**What to do**
Quote the listing below in its entirety.

**Source data**
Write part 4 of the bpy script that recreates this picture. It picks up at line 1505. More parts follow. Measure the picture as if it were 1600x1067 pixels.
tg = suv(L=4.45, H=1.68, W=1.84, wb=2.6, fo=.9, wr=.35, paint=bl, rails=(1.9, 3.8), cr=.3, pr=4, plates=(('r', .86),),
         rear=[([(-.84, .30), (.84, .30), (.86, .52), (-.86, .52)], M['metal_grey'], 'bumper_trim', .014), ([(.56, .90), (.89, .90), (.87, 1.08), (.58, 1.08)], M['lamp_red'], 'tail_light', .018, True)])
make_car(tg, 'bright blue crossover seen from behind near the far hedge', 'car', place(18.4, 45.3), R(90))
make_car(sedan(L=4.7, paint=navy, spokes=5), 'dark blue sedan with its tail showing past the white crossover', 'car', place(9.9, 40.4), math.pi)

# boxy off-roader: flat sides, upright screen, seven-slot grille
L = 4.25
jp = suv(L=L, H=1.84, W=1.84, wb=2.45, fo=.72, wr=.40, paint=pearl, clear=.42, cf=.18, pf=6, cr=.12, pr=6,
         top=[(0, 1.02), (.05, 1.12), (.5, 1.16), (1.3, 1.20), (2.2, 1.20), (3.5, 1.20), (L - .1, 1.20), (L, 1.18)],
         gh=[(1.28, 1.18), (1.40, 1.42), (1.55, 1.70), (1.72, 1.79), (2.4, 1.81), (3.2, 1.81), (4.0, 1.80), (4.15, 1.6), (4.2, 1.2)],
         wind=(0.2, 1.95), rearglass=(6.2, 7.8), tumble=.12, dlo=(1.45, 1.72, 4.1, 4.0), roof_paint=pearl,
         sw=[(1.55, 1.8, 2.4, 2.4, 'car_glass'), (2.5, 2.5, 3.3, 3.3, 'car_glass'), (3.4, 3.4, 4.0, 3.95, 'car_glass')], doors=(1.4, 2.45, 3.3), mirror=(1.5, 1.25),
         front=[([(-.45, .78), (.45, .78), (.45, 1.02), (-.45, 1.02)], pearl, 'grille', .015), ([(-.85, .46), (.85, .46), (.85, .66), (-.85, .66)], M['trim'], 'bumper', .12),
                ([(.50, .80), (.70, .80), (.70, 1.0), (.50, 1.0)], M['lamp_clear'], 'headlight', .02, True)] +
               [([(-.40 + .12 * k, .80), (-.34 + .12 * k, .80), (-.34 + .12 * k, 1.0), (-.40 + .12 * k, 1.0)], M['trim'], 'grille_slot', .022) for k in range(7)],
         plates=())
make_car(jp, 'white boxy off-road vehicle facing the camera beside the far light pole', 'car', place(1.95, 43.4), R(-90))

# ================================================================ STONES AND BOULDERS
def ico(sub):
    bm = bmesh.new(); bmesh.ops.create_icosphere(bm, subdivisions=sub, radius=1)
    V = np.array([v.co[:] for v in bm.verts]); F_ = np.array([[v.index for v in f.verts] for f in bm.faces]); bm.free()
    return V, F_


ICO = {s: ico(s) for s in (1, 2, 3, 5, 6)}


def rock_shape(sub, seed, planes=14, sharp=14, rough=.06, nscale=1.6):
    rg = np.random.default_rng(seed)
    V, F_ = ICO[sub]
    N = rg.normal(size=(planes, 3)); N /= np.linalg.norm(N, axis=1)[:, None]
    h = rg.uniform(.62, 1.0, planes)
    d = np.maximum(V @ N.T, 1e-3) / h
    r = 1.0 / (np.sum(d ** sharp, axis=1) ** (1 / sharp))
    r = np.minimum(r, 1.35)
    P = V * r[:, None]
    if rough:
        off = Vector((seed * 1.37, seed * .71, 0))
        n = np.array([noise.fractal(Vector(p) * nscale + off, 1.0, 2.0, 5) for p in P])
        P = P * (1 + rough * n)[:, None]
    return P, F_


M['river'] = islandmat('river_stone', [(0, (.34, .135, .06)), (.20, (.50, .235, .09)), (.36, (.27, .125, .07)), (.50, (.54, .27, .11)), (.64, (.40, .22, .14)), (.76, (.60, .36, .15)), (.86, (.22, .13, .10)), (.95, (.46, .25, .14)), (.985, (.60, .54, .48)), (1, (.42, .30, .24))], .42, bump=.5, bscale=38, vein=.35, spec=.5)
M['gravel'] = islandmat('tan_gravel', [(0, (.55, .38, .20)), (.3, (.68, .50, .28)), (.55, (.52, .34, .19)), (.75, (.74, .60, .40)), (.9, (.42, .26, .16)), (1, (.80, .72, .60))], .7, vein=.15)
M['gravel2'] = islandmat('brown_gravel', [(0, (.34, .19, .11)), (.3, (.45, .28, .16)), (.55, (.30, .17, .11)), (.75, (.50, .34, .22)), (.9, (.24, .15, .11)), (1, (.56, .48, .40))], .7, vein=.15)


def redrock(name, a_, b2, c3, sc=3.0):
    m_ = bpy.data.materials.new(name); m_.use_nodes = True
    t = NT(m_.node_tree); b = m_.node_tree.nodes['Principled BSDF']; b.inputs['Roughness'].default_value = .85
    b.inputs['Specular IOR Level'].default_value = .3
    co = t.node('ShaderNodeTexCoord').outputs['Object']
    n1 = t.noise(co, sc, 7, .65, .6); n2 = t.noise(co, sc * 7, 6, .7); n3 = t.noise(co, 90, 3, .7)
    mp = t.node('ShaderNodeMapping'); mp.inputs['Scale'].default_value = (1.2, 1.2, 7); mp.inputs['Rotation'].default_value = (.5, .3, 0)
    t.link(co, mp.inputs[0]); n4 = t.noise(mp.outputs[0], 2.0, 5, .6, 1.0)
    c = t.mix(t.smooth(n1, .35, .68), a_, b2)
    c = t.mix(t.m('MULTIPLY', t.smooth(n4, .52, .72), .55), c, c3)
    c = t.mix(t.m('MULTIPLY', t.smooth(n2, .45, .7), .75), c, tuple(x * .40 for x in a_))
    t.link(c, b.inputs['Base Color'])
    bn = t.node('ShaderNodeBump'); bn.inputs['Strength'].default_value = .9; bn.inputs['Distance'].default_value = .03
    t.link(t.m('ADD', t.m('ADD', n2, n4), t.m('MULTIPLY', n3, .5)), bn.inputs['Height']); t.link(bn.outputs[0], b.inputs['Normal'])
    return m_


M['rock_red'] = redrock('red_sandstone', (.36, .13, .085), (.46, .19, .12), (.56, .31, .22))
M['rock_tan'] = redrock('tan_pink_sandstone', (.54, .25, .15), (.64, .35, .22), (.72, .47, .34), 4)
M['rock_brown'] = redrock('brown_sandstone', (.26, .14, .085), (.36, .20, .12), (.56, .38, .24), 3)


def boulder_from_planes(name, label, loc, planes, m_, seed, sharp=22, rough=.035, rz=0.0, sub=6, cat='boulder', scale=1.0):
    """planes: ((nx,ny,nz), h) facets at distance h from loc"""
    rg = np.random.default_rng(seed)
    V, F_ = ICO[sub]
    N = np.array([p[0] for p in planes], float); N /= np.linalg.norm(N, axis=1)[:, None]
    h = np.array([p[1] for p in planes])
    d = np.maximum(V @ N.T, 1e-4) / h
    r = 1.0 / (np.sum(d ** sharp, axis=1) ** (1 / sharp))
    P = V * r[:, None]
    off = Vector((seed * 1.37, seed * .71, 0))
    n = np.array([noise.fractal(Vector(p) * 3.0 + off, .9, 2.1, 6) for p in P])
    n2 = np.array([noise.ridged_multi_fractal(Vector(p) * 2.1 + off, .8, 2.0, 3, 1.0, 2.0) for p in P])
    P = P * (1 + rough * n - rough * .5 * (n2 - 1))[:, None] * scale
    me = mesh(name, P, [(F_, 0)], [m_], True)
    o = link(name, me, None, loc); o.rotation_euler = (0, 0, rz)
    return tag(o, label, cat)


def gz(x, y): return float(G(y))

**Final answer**
Write part 4 of the bpy script that recreates this picture. It picks up at line 1505. More parts follow. Measure the picture as if it were 1600x1067 pixels.
tg = suv(L=4.45, H=1.68, W=1.84, wb=2.6, fo=.9, wr=.35, paint=bl, rails=(1.9, 3.8), cr=.3, pr=4, plates=(('r', .86),),
         rear=[([(-.84, .30), (.84, .30), (.86, .52), (-.86, .52)], M['metal_grey'], 'bumper_trim', .014), ([(.56, .90), (.89, .90), (.87, 1.08), (.58, 1.08)], M['lamp_red'], 'tail_light', .018, True)])
make_car(tg, 'bright blue crossover seen from behind near the far hedge', 'car', place(18.4, 45.3), R(90))
make_car(sedan(L=4.7, paint=navy, spokes=5), 'dark blue sedan with its tail showing past the white crossover', 'car', place(9.9, 40.4), math.pi)

# boxy off-roader: flat sides, upright screen, seven-slot grille
L = 4.25
jp = suv(L=L, H=1.84, W=1.84, wb=2.45, fo=.72, wr=.40, paint=pearl, clear=.42, cf=.18, pf=6, cr=.12, pr=6,
         top=[(0, 1.02), (.05, 1.12), (.5, 1.16), (1.3, 1.20), (2.2, 1.20), (3.5, 1.20), (L - .1, 1.20), (L, 1.18)],
         gh=[(1.28, 1.18), (1.40, 1.42), (1.55, 1.70), (1.72, 1.79), (2.4, 1.81), (3.2, 1.81), (4.0, 1.80), (4.15, 1.6), (4.2, 1.2)],
         wind=(0.2, 1.95), rearglass=(6.2, 7.8), tumble=.12, dlo=(1.45, 1.72, 4.1, 4.0), roof_paint=pearl,
         sw=[(1.55, 1.8, 2.4, 2.4, 'car_glass'), (2.5, 2.5, 3.3, 3.3, 'car_glass'), (3.4, 3.4, 4.0, 3.95, 'car_glass')], doors=(1.4, 2.45, 3.3), mirror=(1.5, 1.25),
         front=[([(-.45, .78), (.45, .78), (.45, 1.02), (-.45, 1.02)], pearl, 'grille', .015), ([(-.85, .46), (.85, .46), (.85, .66), (-.85, .66)], M['trim'], 'bumper', .12),
                ([(.50, .80), (.70, .80), (.70, 1.0), (.50, 1.0)], M['lamp_clear'], 'headlight', .02, True)] +
               [([(-.40 + .12 * k, .80), (-.34 + .12 * k, .80), (-.34 + .12 * k, 1.0), (-.40 + .12 * k, 1.0)], M['trim'], 'grille_slot', .022) for k in range(7)],
         plates=())
make_car(jp, 'white boxy off-road vehicle facing the camera beside the far light pole', 'car', place(1.95, 43.4), R(-90))

# ================================================================ STONES AND BOULDERS
def ico(sub):
    bm = bmesh.new(); bmesh.ops.create_icosphere(bm, subdivisions=sub, radius=1)
    V = np.array([v.co[:] for v in bm.verts]); F_ = np.array([[v.index for v in f.verts] for f in bm.faces]); bm.free()
    return V, F_


ICO = {s: ico(s) for s in (1, 2, 3, 5, 6)}


def rock_shape(sub, seed, planes=14, sharp=14, rough=.06, nscale=1.6):
    rg = np.random.default_rng(seed)
    V, F_ = ICO[sub]
    N = rg.normal(size=(planes, 3)); N /= np.linalg.norm(N, axis=1)[:, None]
    h = rg.uniform(.62, 1.0, planes)
    d = np.maximum(V @ N.T, 1e-3) / h
    r = 1.0 / (np.sum(d ** sharp, axis=1) ** (1 / sharp))
    r = np.minimum(r, 1.35)
    P = V * r[:, None]
    if rough:
        off = Vector((seed * 1.37, seed * .71, 0))
        n = np.array([noise.fractal(Vector(p) * nscale + off, 1.0, 2.0, 5) for p in P])
        P = P * (1 + rough * n)[:, None]
    return P, F_


M['river'] = islandmat('river_stone', [(0, (.34, .135, .06)), (.20, (.50, .235, .09)), (.36, (.27, .125, .07)), (.50, (.54, .27, .11)), (.64, (.40, .22, .14)), (.76, (.60, .36, .15)), (.86, (.22, .13, .10)), (.95, (.46, .25, .14)), (.985, (.60, .54, .48)), (1, (.42, .30, .24))], .42, bump=.5, bscale=38, vein=.35, spec=.5)
M['gravel'] = islandmat('tan_gravel', [(0, (.55, .38, .20)), (.3, (.68, .50, .28)), (.55, (.52, .34, .19)), (.75, (.74, .60, .40)), (.9, (.42, .26, .16)), (1, (.80, .72, .60))], .7, vein=.15)
M['gravel2'] = islandmat('brown_gravel', [(0, (.34, .19, .11)), (.3, (.45, .28, .16)), (.55, (.30, .17, .11)), (.75, (.50, .34, .22)), (.9, (.24, .15, .11)), (1, (.56, .48, .40))], .7, vein=.15)


def redrock(name, a_, b2, c3, sc=3.0):
    m_ = bpy.data.materials.new(name); m_.use_nodes = True
    t = NT(m_.node_tree); b = m_.node_tree.nodes['Principled BSDF']; b.inputs['Roughness'].default_value = .85
    b.inputs['Specular IOR Level'].default_value = .3
    co = t.node('ShaderNodeTexCoord').outputs['Object']
    n1 = t.noise(co, sc, 7, .65, .6); n2 = t.noise(co, sc * 7, 6, .7); n3 = t.noise(co, 90, 3, .7)
    mp = t.node('ShaderNodeMapping'); mp.inputs['Scale'].default_value = (1.2, 1.2, 7); mp.inputs['Rotation'].default_value = (.5, .3, 0)
    t.link(co, mp.inputs[0]); n4 = t.noise(mp.outputs[0], 2.0, 5, .6, 1.0)
    c = t.mix(t.smooth(n1, .35, .68), a_, b2)
    c = t.mix(t.m('MULTIPLY', t.smooth(n4, .52, .72), .55), c, c3)
    c = t.mix(t.m('MULTIPLY', t.smooth(n2, .45, .7), .75), c, tuple(x * .40 for x in a_))
    t.link(c, b.inputs['Base Color'])
    bn = t.node('ShaderNodeBump'); bn.inputs['Strength'].default_value = .9; bn.inputs['Distance'].default_value = .03
    t.link(t.m('ADD', t.m('ADD', n2, n4), t.m('MULTIPLY', n3, .5)), bn.inputs['Height']); t.link(bn.outputs[0], b.inputs['Normal'])
    return m_


M['rock_red'] = redrock('red_sandstone', (.36, .13, .085), (.46, .19, .12), (.56, .31, .22))
M['rock_tan'] = redrock('tan_pink_sandstone', (.54, .25, .15), (.64, .35, .22), (.72, .47, .34), 4)
M['rock_brown'] = redrock('brown_sandstone', (.26, .14, .085), (.36, .20, .12), (.56, .38, .24), 3)


def boulder_from_planes(name, label, loc, planes, m_, seed, sharp=22, rough=.035, rz=0.0, sub=6, cat='boulder', scale=1.0):
    """planes: ((nx,ny,nz), h) facets at distance h from loc"""
    rg = np.random.default_rng(seed)
    V, F_ = ICO[sub]
    N = np.array([p[0] for p in planes], float); N /= np.linalg.norm(N, axis=1)[:, None]
    h = np.array([p[1] for p in planes])
    d = np.maximum(V @ N.T, 1e-4) / h
    r = 1.0 / (np.sum(d ** sharp, axis=1) ** (1 / sharp))
    P = V * r[:, None]
    off = Vector((seed * 1.37, seed * .71, 0))
    n = np.array([noise.fractal(Vector(p) * 3.0 + off, .9, 2.1, 6) for p in P])
    n2 = np.array([noise.ridged_multi_fractal(Vector(p) * 2.1 + off, .8, 2.0, 3, 1.0, 2.0) for p in P])
    P = P * (1 + rough * n - rough * .5 * (n2 - 1))[:, None] * scale
    me = mesh(name, P, [(F_, 0)], [m_], True)
    o = link(name, me, None, loc); o.rotation_euler = (0, 0, rz)
    return tag(o, label, cat)


def gz(x, y): return float(G(y))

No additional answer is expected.